[start of Information provided]

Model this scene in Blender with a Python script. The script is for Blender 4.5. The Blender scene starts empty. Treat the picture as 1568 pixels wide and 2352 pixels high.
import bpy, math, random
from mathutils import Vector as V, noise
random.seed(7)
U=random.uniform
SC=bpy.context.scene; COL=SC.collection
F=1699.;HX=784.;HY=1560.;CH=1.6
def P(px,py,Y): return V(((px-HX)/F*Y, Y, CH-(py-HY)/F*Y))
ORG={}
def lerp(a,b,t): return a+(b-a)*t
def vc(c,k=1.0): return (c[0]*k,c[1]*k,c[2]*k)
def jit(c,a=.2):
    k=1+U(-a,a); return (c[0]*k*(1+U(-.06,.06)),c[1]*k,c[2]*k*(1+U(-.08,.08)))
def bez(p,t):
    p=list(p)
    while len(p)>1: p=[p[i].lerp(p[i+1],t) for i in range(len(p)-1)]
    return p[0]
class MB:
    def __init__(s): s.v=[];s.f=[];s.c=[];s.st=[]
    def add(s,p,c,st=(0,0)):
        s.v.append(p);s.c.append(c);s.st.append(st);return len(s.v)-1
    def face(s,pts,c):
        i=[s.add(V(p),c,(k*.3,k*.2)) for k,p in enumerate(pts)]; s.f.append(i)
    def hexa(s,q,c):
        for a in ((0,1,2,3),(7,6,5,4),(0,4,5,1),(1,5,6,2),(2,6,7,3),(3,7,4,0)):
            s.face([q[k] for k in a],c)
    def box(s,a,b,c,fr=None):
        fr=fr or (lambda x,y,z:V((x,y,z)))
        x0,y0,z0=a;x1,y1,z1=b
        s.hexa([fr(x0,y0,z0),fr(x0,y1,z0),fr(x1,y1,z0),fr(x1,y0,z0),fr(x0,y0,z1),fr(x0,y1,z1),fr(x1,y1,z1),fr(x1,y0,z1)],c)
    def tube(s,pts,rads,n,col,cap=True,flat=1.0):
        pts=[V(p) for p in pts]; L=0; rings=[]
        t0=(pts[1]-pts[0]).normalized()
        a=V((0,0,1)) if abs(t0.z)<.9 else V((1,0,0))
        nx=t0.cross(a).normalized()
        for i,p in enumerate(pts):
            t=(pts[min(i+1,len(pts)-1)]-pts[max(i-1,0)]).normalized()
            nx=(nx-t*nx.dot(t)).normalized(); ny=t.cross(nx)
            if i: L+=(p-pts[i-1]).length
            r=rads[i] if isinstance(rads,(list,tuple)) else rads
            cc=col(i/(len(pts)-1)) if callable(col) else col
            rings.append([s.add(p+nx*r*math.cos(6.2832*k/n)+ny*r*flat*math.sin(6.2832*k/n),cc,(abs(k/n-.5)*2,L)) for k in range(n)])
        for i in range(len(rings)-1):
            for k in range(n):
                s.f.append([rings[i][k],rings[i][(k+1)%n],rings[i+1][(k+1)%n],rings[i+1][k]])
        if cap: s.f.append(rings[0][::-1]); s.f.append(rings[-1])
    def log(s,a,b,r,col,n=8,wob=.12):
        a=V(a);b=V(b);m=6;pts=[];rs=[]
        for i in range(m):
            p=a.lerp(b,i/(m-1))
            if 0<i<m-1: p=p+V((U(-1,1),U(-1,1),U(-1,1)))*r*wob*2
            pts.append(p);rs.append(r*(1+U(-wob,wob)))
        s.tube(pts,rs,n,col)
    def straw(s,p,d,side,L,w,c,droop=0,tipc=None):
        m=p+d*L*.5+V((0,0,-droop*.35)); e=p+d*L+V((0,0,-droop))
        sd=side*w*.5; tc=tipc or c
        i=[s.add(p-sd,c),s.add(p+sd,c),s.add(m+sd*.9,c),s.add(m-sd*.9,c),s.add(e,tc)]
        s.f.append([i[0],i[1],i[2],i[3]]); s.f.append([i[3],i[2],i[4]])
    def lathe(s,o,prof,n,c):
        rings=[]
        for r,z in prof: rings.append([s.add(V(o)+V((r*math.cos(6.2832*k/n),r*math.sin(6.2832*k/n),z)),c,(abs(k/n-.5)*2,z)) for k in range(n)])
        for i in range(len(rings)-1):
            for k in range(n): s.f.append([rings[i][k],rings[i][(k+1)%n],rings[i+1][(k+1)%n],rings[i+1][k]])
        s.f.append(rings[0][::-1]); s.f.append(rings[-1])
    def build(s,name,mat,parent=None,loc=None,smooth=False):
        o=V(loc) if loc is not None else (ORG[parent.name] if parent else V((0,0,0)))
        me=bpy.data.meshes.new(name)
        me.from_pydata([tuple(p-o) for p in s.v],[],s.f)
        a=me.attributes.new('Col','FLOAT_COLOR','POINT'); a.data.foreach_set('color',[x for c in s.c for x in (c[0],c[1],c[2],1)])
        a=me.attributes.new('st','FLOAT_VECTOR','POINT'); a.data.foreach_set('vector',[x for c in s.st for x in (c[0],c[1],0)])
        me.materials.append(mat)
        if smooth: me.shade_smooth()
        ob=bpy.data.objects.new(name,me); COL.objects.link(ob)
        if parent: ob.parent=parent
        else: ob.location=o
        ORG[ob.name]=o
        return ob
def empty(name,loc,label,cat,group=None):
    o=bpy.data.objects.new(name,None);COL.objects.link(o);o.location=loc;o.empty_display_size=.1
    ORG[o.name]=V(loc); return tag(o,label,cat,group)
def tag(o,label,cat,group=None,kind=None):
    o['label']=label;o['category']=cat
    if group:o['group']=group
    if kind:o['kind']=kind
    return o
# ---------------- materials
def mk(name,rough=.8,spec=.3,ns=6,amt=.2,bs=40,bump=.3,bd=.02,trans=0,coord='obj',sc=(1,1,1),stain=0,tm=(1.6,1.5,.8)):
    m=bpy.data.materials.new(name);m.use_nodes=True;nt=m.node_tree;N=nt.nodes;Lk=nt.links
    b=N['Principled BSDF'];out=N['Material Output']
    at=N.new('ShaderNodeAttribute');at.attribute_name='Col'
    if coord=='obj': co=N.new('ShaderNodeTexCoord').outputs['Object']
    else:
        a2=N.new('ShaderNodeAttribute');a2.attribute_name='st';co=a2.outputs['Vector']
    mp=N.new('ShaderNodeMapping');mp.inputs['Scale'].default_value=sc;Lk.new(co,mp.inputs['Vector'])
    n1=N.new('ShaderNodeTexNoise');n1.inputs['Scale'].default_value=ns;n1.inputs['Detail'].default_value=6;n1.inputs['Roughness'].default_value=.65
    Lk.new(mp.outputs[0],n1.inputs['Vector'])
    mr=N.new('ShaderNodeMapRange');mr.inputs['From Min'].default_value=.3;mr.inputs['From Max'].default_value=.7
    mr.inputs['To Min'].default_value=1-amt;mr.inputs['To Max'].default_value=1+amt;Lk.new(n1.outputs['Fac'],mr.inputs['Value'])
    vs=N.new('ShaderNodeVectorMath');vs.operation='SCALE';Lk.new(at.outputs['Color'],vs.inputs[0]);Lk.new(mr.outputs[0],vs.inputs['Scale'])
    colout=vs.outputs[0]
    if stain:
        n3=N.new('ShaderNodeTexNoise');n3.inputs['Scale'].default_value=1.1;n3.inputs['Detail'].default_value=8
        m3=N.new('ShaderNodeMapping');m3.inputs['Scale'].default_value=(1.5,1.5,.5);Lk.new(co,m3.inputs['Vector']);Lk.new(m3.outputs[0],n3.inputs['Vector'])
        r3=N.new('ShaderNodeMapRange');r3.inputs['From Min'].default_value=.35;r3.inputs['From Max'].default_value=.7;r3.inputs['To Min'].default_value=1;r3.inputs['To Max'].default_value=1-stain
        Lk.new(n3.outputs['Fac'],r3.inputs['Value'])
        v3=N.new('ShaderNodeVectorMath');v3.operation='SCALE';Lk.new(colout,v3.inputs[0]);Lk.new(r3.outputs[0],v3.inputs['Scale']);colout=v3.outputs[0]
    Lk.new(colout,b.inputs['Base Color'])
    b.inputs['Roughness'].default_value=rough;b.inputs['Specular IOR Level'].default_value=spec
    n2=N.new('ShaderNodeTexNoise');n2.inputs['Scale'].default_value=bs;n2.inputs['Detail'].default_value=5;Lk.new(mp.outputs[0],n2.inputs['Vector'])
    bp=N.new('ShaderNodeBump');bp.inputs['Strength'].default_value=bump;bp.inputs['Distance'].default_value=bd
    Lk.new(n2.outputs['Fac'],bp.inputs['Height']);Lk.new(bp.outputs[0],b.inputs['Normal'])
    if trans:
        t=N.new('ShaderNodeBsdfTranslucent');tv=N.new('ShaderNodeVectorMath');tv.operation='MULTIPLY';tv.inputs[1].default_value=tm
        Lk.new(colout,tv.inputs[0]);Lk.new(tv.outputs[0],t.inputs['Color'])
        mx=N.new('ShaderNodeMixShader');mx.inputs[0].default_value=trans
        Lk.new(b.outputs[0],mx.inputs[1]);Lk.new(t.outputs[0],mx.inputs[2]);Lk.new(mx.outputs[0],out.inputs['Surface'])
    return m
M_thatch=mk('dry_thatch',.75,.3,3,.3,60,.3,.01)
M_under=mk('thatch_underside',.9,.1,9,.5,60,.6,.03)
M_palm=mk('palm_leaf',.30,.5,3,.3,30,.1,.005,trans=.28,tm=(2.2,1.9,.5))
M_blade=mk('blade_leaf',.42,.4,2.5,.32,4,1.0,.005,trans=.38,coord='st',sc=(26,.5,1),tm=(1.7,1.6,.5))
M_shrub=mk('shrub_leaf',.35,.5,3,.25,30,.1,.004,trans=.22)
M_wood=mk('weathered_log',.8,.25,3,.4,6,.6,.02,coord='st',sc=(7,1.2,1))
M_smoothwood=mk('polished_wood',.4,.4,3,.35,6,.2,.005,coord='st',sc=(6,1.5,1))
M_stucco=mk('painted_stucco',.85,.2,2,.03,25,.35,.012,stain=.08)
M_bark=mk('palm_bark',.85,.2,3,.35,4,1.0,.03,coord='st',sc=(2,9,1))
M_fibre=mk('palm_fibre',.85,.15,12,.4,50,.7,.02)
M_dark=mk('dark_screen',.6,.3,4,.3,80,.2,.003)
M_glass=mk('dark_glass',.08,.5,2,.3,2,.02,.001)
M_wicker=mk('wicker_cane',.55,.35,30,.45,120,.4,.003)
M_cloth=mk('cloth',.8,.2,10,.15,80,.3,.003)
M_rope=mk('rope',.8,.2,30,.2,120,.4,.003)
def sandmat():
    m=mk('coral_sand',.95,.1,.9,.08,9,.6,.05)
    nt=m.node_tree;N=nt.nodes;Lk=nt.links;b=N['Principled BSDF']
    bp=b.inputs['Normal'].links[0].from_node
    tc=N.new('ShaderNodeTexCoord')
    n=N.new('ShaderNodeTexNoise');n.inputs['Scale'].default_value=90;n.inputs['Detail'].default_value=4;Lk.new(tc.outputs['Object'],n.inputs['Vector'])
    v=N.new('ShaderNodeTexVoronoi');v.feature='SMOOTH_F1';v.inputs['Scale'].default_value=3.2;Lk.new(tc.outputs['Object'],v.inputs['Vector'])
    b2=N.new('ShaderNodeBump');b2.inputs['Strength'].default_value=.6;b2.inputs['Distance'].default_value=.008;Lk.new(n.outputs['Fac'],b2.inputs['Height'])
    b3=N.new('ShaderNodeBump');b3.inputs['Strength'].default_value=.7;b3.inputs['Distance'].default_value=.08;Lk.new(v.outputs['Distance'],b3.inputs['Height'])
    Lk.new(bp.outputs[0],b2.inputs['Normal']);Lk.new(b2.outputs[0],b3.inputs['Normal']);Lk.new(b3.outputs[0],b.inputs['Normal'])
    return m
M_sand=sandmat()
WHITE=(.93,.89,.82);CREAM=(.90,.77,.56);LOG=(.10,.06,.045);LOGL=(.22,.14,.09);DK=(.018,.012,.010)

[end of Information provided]

Write the number of lines containing the word "scene" and nothing besides it.

2